- _Supplied material_

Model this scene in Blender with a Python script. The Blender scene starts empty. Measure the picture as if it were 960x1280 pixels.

==

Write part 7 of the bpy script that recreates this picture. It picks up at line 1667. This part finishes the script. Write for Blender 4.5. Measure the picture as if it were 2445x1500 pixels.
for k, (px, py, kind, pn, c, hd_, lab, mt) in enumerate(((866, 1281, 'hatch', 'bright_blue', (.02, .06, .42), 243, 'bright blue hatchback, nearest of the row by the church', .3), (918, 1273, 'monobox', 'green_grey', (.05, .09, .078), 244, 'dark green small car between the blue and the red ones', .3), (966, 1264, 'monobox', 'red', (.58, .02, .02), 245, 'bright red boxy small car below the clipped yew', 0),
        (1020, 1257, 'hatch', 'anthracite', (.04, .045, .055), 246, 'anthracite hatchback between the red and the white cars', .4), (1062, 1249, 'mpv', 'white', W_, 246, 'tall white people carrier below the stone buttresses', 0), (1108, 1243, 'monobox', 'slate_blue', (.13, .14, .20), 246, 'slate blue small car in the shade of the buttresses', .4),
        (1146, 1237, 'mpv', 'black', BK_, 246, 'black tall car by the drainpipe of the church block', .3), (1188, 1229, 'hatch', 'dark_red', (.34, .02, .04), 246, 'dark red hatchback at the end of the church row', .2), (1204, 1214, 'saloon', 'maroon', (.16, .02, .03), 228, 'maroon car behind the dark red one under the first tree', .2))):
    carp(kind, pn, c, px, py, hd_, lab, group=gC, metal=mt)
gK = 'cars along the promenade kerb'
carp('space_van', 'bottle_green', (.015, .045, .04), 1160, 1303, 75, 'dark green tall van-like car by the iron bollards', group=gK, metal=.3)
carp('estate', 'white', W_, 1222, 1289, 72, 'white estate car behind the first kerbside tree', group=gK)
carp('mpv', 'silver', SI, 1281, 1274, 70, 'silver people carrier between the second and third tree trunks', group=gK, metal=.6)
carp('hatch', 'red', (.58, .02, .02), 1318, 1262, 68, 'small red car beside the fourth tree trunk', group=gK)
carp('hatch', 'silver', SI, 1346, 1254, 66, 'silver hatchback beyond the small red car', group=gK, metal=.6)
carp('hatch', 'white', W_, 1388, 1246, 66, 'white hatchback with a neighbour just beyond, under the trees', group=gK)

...

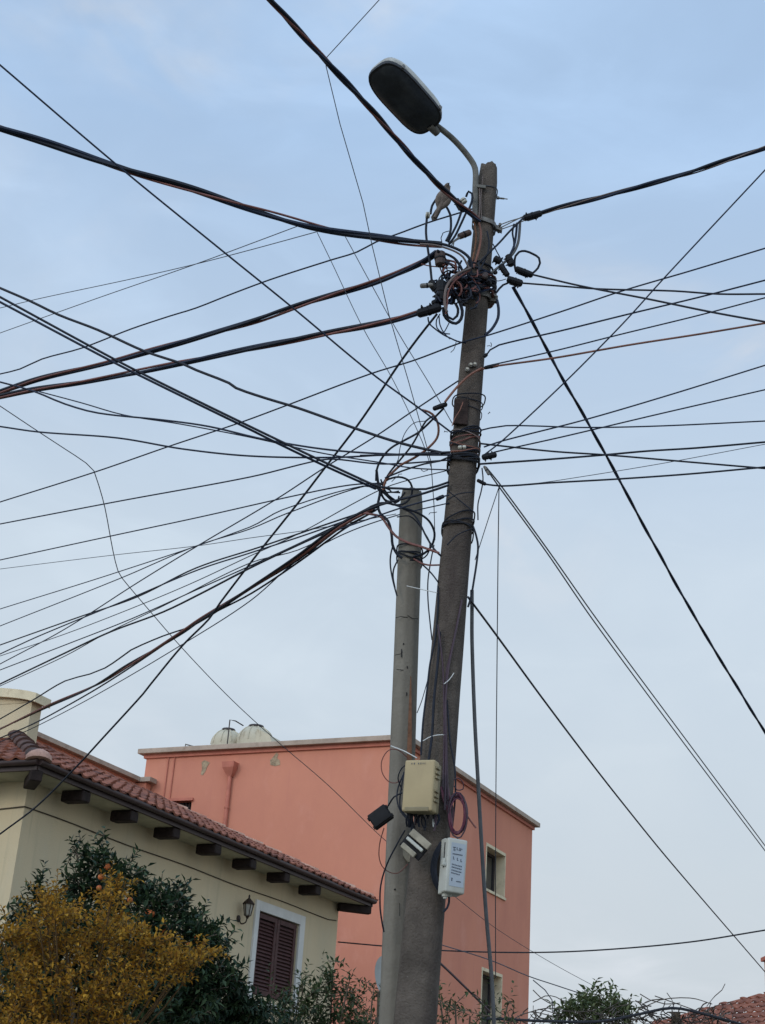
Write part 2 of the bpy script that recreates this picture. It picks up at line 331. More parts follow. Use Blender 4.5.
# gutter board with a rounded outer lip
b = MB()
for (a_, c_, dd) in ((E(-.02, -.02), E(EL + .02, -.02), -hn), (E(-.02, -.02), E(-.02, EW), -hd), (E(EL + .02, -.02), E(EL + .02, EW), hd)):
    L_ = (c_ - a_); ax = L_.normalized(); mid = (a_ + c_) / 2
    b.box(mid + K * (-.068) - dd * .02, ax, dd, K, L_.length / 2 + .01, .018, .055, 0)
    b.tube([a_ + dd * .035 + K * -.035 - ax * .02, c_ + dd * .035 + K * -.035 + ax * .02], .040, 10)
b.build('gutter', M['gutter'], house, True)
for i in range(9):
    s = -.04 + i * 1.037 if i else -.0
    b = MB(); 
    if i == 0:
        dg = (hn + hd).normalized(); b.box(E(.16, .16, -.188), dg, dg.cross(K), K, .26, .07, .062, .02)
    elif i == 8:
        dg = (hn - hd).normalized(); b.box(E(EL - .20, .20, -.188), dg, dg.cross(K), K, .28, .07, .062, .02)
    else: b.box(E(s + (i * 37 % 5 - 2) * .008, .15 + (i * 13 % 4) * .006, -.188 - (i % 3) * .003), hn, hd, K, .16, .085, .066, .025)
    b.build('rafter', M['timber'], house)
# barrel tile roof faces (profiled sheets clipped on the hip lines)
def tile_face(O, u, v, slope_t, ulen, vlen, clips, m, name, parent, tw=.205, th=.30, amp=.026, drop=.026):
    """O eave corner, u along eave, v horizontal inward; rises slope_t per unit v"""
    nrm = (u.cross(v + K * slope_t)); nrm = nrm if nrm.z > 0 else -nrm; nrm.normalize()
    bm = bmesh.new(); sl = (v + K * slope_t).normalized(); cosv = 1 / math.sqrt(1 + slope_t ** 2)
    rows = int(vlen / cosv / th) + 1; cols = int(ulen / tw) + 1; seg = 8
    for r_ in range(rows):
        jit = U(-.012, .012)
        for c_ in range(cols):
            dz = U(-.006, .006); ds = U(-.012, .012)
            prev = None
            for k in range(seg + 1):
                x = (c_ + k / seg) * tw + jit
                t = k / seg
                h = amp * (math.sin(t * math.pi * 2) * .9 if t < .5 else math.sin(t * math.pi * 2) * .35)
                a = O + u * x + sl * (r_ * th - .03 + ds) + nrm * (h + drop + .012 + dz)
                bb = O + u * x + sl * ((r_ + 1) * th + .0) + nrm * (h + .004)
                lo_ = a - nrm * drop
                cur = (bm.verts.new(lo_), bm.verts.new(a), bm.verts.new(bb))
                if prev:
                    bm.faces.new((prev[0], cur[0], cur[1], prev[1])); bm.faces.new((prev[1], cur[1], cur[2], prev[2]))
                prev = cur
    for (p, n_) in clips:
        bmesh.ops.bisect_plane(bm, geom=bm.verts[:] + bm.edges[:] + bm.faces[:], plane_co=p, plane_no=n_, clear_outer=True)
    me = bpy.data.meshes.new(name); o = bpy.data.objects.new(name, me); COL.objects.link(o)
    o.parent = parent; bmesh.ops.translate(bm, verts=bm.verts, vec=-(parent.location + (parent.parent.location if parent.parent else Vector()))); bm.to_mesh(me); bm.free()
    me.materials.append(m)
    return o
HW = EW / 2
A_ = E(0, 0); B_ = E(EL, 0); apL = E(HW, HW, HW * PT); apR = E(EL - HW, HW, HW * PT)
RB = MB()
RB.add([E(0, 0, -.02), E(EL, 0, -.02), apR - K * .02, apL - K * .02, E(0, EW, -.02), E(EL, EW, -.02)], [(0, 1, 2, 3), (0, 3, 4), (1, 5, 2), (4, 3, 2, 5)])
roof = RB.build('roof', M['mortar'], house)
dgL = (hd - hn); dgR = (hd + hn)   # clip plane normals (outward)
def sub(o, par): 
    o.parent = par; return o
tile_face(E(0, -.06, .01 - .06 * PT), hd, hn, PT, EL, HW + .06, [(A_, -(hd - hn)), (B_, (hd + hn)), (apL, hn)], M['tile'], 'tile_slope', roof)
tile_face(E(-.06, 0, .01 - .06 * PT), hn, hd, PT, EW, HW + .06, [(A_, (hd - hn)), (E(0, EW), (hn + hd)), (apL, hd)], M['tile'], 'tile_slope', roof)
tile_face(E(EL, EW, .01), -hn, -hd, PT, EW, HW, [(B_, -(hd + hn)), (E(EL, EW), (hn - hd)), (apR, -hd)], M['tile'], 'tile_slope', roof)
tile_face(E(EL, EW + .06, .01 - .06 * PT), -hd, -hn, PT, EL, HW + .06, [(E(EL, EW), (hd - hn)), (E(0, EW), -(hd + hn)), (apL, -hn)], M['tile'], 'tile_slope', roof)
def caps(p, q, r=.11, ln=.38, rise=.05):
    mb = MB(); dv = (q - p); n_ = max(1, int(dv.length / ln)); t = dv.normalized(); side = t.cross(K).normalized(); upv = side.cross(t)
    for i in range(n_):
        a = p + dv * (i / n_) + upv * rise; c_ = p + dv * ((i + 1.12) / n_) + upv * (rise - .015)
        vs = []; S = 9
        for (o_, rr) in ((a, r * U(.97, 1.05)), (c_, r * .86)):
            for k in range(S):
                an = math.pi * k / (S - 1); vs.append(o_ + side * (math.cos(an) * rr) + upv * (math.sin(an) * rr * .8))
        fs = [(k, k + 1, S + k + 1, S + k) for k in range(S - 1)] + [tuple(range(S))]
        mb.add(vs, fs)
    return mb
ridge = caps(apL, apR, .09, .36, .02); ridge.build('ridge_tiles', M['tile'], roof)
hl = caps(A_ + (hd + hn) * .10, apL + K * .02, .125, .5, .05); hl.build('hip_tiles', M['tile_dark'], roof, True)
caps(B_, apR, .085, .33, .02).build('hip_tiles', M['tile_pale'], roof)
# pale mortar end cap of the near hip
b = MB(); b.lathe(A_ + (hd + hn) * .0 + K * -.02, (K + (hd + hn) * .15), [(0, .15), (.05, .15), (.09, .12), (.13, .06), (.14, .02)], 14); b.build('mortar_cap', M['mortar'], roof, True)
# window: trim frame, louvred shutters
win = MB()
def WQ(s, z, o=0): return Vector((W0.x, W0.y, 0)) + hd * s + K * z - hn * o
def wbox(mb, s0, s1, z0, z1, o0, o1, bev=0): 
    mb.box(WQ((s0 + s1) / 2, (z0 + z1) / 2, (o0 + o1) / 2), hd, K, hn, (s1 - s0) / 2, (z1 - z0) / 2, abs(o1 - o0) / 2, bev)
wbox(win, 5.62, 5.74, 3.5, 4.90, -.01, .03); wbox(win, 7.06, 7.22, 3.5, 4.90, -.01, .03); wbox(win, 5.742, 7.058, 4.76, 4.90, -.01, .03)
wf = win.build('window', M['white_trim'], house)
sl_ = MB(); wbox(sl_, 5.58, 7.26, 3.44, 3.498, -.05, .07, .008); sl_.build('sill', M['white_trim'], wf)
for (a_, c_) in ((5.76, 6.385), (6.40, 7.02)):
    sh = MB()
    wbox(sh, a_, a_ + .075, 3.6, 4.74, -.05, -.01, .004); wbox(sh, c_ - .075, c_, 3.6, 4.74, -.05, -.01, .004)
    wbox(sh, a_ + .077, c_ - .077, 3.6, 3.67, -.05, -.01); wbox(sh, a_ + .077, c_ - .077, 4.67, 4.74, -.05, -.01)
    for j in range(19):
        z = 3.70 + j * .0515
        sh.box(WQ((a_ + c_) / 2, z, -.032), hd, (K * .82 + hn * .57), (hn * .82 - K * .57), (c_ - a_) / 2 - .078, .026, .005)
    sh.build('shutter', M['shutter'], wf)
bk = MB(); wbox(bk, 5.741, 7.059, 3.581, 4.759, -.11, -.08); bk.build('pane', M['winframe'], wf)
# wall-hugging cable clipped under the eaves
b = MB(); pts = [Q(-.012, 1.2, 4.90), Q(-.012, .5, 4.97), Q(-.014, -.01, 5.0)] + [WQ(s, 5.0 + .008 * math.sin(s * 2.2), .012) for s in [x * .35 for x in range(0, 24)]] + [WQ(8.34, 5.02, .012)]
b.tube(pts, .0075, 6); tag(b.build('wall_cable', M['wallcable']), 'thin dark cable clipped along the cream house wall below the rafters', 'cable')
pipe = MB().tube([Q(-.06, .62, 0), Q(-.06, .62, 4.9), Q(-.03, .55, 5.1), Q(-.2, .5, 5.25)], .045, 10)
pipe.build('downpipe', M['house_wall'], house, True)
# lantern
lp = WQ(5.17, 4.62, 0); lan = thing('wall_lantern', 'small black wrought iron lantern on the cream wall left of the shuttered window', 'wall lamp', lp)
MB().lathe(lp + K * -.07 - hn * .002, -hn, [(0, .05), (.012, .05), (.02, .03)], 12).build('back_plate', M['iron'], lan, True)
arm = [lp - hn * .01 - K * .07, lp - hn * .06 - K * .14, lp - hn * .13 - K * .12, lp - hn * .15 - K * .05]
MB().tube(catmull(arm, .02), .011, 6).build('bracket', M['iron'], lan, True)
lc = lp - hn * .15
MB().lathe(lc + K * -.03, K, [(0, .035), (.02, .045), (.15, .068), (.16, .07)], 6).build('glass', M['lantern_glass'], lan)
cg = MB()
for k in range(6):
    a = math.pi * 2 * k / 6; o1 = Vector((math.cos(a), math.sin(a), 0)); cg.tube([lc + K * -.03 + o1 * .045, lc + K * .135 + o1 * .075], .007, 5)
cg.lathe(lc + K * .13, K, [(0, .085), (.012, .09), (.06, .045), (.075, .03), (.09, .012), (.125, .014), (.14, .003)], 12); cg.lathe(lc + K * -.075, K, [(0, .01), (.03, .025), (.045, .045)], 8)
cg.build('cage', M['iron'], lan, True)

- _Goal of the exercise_
Of the lines above, copy each that contains "script".

- _Answer to the problem_
Model this scene in Blender with a Python script. The Blender scene starts empty. Measure the picture as if it were 960x1280 pixels.
Write part 7 of the bpy script that recreates this picture. It picks up at line 1667. This part finishes the script. Write for Blender 4.5. Measure the picture as if it were 2445x1500 pixels.
Write part 2 of the bpy script that recreates this picture. It picks up at line 331. More parts follow. Use Blender 4.5.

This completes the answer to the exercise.